What is needed>
Begin at the first line of the data and copy each line through the one containing "G_ROW = 'cars parked along the left kerb'", that line included, with no pictures.

Information provided>
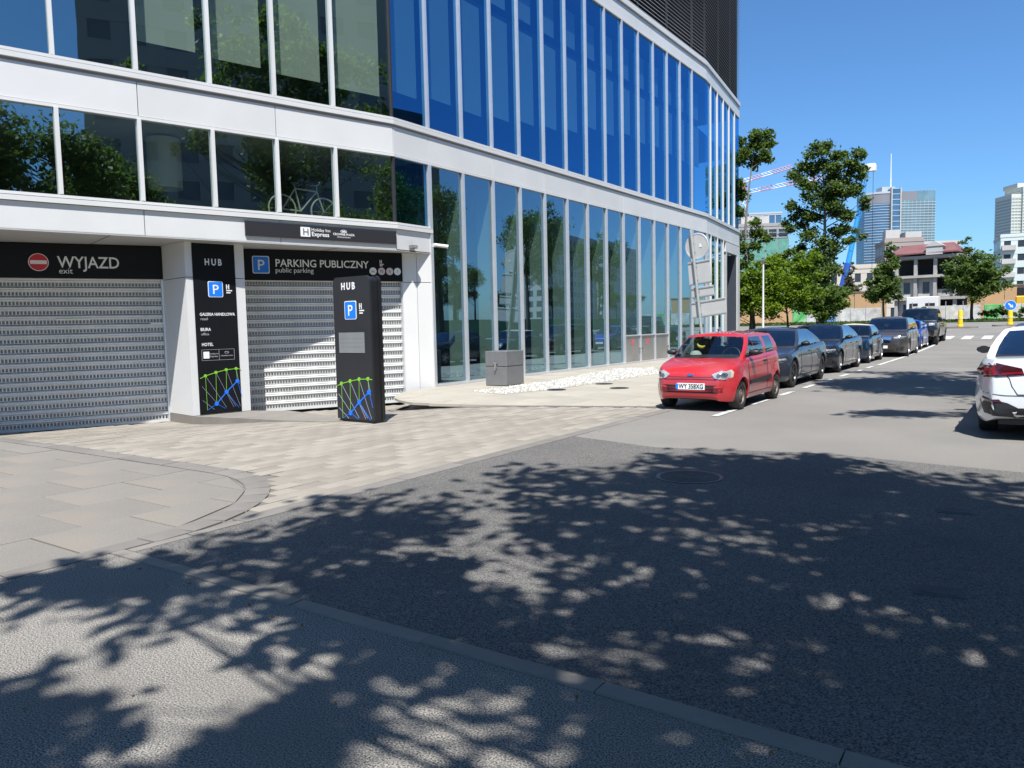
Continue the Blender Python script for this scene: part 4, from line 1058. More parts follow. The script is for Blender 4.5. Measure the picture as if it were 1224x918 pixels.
def plate_text(p, y, z, body, s_=.095, xs=.8):
    if y > 0: text(body, s_, frame((.20, y + .003, z - .036), (-1, 0, 0)), black_panel, p, xs=xs, bold=.001)
    else: text(body, s_, frame((-.20, y - .003, z - .036), (1, 0, 0)), black_panel, p, xs=xs, bold=.001)
    b = MB(); sg = 1 if y > 0 else -1; b.box(sg * .235 - .022, sg * .235 + .022, y - .003, y + .003, z - .05, z + .05); b.build('plate_band', sign_blue, p)
def front_kit(patch, strip, D, W, zl, lampm, grille, z1, style):
    """headlamps (mirrored), grille, lower intake"""
    for s_ in (1, -1):
        poly = [(s_ * x * W / 2, z) for x, z in lampm[0]]
        if s_ < 0: poly = poly[::-1]
        patch('headlamp', poly, 'front', lampm[1], .010)
G_ROW = 'cars parked along the left kerb'

# ---- red hatchback, nearest
red = paint('paint_red', (.42, .020, .028), dirt=((.46, .12, .13), 1.2, .35))
t, patch, strip, proj, D = make_car('parked_car', 'hatch', 3.34, 1.51, 1.41, 2.2, .27, .62, red, 'small red three door hatchback parked nearest, front towards the camera', (-5.11, 14.70, 0), PI, G_ROW, 'steel', car_glass_clear)
hl = [(.52, .665), (.60, .60), (.80, .575), (.93, .60), (.945, .70), (.90, .745), (.72, .735)]
for s_ in (1, -1):
    P = [(s_ * x * .755, z) for x, z in hl]; hp = patch('headlamp', P if s_ > 0 else P[::-1], 'front', lamp_clear, .014)
    for cx_, cz_, r_, m_ in ((.60, .655, .048, lamp_dark), (.52, .645, .036, lamp_dark), (.60, .655, .022, chrome)):
        P = [(s_ * (cx_ + r_ * math.cos(a)), cz_ + r_ * math.sin(a)) for a in lin(0, 2 * PI, 12)[:-1]]; patch('reflector', P if s_ > 0 else P[::-1], 'front', m_, .019 if m_ is not chrome else .024, hp, 1)
    P = [(s_ * x * .755, z) for x, z in [(.905, .61), (.935, .615), (.942, .70), (.905, .735)]]; patch('indicator', P if s_ > 0 else P[::-1], 'front', mat('indicator_pale', (.55, .42, .30), .2), .018, hp, 1)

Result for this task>
Continue the Blender Python script for this scene: part 4, from line 1058. More parts follow. The script is for Blender 4.5. Measure the picture as if it were 1224x918 pixels.
def plate_text(p, y, z, body, s_=.095, xs=.8):
    if y > 0: text(body, s_, frame((.20, y + .003, z - .036), (-1, 0, 0)), black_panel, p, xs=xs, bold=.001)
    else: text(body, s_, frame((-.20, y - .003, z - .036), (1, 0, 0)), black_panel, p, xs=xs, bold=.001)
    b = MB(); sg = 1 if y > 0 else -1; b.box(sg * .235 - .022, sg * .235 + .022, y - .003, y + .003, z - .05, z + .05); b.build('plate_band', sign_blue, p)
def front_kit(patch, strip, D, W, zl, lampm, grille, z1, style):
    """headlamps (mirrored), grille, lower intake"""
    for s_ in (1, -1):
        poly = [(s_ * x * W / 2, z) for x, z in lampm[0]]
        if s_ < 0: poly = poly[::-1]
        patch('headlamp', poly, 'front', lampm[1], .010)
G_ROW = 'cars parked along the left kerb'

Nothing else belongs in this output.